■ **WHAT IS REQUIRED**: Pictures stay out of this copy, which runs from the first line of the material through the line containing "4.25, .012, .157, bev=.01), M['tile'])".

==== DATA EXCERPT

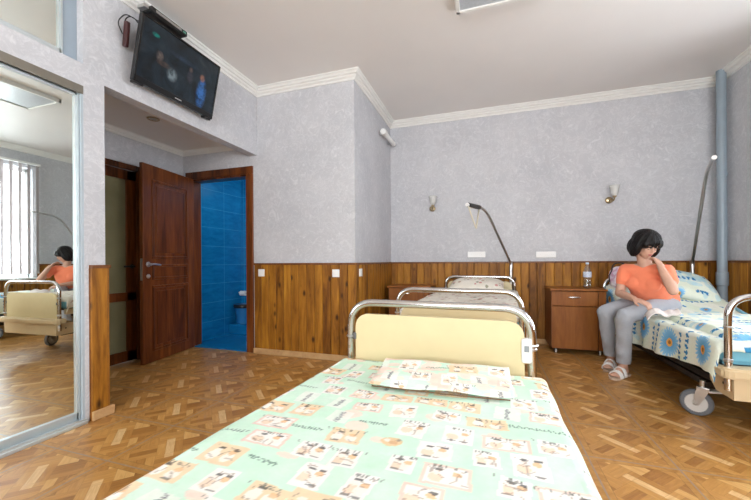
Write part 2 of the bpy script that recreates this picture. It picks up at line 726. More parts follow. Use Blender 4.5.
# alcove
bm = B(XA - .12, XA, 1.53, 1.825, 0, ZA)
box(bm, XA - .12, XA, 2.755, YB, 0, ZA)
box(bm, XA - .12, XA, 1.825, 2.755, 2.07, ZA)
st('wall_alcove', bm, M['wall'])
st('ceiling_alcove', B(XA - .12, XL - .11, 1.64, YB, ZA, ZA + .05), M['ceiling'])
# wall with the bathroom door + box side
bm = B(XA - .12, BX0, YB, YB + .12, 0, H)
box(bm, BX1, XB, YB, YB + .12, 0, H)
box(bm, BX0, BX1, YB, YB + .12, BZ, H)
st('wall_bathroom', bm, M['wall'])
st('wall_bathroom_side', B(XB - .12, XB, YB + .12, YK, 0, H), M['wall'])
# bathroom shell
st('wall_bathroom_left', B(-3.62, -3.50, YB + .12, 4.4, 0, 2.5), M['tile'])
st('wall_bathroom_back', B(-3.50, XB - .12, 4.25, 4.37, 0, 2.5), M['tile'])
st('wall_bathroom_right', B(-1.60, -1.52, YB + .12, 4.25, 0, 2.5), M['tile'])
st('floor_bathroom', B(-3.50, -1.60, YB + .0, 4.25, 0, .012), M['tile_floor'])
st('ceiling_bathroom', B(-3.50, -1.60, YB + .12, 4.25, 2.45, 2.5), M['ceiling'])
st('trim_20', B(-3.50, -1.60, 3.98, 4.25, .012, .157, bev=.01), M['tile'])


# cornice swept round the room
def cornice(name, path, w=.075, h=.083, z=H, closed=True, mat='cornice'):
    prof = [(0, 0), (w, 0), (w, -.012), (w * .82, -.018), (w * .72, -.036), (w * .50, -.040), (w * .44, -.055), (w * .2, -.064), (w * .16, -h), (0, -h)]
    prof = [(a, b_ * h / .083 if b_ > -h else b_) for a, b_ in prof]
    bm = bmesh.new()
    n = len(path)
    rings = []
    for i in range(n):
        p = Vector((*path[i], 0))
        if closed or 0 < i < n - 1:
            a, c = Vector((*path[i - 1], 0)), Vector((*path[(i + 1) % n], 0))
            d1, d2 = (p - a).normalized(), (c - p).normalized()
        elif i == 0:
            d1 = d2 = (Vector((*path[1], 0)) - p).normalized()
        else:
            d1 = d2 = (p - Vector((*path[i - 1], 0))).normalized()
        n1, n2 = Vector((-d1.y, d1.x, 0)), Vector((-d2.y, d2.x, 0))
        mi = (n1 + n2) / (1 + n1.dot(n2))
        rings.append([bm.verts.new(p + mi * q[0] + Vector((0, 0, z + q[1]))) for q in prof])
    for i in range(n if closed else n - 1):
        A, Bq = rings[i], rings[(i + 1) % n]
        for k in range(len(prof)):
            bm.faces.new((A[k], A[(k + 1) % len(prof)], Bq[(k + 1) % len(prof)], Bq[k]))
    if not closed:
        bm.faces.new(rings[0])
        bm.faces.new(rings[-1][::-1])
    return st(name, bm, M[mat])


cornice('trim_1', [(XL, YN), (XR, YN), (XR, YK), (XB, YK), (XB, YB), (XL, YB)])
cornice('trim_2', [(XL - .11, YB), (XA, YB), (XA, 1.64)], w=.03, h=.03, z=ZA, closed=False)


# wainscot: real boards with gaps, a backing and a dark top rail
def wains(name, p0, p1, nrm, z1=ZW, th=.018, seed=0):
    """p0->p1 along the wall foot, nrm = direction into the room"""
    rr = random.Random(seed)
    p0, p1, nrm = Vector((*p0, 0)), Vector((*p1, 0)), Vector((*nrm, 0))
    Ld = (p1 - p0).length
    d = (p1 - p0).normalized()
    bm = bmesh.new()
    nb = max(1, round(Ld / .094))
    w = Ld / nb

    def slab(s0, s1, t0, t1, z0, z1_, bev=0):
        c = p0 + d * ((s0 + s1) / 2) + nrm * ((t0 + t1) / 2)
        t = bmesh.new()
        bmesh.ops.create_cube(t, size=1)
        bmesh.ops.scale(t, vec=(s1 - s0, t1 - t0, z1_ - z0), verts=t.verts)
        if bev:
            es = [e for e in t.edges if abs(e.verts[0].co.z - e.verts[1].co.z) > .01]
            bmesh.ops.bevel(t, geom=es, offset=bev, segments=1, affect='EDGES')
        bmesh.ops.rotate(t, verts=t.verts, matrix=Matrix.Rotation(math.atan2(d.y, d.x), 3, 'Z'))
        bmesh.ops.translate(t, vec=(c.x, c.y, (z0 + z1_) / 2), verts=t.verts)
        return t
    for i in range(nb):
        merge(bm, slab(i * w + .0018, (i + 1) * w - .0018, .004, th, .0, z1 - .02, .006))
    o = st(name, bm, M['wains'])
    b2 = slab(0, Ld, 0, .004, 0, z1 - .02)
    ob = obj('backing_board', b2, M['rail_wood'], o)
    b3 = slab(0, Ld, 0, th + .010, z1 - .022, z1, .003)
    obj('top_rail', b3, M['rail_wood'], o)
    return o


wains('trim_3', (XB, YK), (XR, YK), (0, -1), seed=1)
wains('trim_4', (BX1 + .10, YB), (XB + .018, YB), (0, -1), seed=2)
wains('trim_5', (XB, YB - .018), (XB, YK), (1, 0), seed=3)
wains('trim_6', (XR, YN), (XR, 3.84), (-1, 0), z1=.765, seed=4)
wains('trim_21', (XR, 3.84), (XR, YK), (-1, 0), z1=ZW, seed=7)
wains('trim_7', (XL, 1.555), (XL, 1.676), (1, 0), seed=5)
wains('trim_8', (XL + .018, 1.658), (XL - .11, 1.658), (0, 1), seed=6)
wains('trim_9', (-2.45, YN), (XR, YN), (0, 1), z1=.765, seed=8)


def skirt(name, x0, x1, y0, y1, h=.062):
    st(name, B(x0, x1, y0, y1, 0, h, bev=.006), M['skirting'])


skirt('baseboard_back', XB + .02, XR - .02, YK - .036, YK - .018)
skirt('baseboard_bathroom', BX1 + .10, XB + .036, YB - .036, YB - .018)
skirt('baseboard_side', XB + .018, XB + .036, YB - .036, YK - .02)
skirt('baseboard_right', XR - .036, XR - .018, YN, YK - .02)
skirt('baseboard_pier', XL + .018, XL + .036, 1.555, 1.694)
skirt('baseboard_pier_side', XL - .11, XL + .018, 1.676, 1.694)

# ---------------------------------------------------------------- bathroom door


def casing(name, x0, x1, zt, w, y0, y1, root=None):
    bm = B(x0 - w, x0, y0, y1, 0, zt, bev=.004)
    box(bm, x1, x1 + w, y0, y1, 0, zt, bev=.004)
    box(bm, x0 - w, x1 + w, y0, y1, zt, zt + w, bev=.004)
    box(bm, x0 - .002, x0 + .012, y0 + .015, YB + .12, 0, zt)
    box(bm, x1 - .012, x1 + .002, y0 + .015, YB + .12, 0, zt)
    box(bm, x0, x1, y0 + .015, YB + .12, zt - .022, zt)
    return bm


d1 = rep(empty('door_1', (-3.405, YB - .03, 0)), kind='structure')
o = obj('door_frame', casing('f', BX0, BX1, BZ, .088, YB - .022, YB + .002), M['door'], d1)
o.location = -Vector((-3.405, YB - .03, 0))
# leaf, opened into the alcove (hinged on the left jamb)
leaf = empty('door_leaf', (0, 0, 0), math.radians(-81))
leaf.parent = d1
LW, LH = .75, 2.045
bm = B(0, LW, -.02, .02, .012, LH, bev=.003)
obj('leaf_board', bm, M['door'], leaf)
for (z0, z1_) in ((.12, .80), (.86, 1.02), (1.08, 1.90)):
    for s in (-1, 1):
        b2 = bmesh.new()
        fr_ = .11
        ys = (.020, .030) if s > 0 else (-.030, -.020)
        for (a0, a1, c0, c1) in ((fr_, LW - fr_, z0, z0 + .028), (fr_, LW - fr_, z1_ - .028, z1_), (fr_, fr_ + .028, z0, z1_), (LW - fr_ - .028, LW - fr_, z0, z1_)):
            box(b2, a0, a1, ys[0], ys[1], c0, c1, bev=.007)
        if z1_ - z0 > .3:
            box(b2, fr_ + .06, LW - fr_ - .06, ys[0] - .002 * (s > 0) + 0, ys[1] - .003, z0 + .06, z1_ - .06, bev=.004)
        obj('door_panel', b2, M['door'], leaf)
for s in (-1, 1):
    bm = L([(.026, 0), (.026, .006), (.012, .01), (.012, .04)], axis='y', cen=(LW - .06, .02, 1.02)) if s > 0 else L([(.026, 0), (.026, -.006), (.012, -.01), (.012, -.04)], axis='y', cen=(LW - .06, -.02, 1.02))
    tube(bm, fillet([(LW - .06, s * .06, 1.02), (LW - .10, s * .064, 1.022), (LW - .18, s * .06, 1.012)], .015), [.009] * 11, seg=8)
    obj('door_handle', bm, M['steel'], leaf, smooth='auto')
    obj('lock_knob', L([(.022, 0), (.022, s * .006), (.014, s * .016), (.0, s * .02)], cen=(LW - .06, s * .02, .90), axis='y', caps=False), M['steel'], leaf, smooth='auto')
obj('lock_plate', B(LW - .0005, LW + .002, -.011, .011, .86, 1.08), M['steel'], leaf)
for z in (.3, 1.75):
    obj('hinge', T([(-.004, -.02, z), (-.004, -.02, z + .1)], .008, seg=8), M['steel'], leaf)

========

■ **WRITTEN ANSWER**:
Write part 2 of the bpy script that recreates this picture. It picks up at line 726. More parts follow. Use Blender 4.5.
# alcove
bm = B(XA - .12, XA, 1.53, 1.825, 0, ZA)
box(bm, XA - .12, XA, 2.755, YB, 0, ZA)
box(bm, XA - .12, XA, 1.825, 2.755, 2.07, ZA)
st('wall_alcove', bm, M['wall'])
st('ceiling_alcove', B(XA - .12, XL - .11, 1.64, YB, ZA, ZA + .05), M['ceiling'])
# wall with the bathroom door + box side
bm = B(XA - .12, BX0, YB, YB + .12, 0, H)
box(bm, BX1, XB, YB, YB + .12, 0, H)
box(bm, BX0, BX1, YB, YB + .12, BZ, H)
st('wall_bathroom', bm, M['wall'])
st('wall_bathroom_side', B(XB - .12, XB, YB + .12, YK, 0, H), M['wall'])
# bathroom shell
st('wall_bathroom_left', B(-3.62, -3.50, YB + .12, 4.4, 0, 2.5), M['tile'])
st('wall_bathroom_back', B(-3.50, XB - .12, 4.25, 4.37, 0, 2.5), M['tile'])
st('wall_bathroom_right', B(-1.60, -1.52, YB + .12, 4.25, 0, 2.5), M['tile'])
st('floor_bathroom', B(-3.50, -1.60, YB + .0, 4.25, 0, .012), M['tile_floor'])
st('ceiling_bathroom', B(-3.50, -1.60, YB + .12, 4.25, 2.45, 2.5), M['ceiling'])
st('trim_20', B(-3.50, -1.60, 3.98, 4.25, .012, .157, bev=.01), M['tile'])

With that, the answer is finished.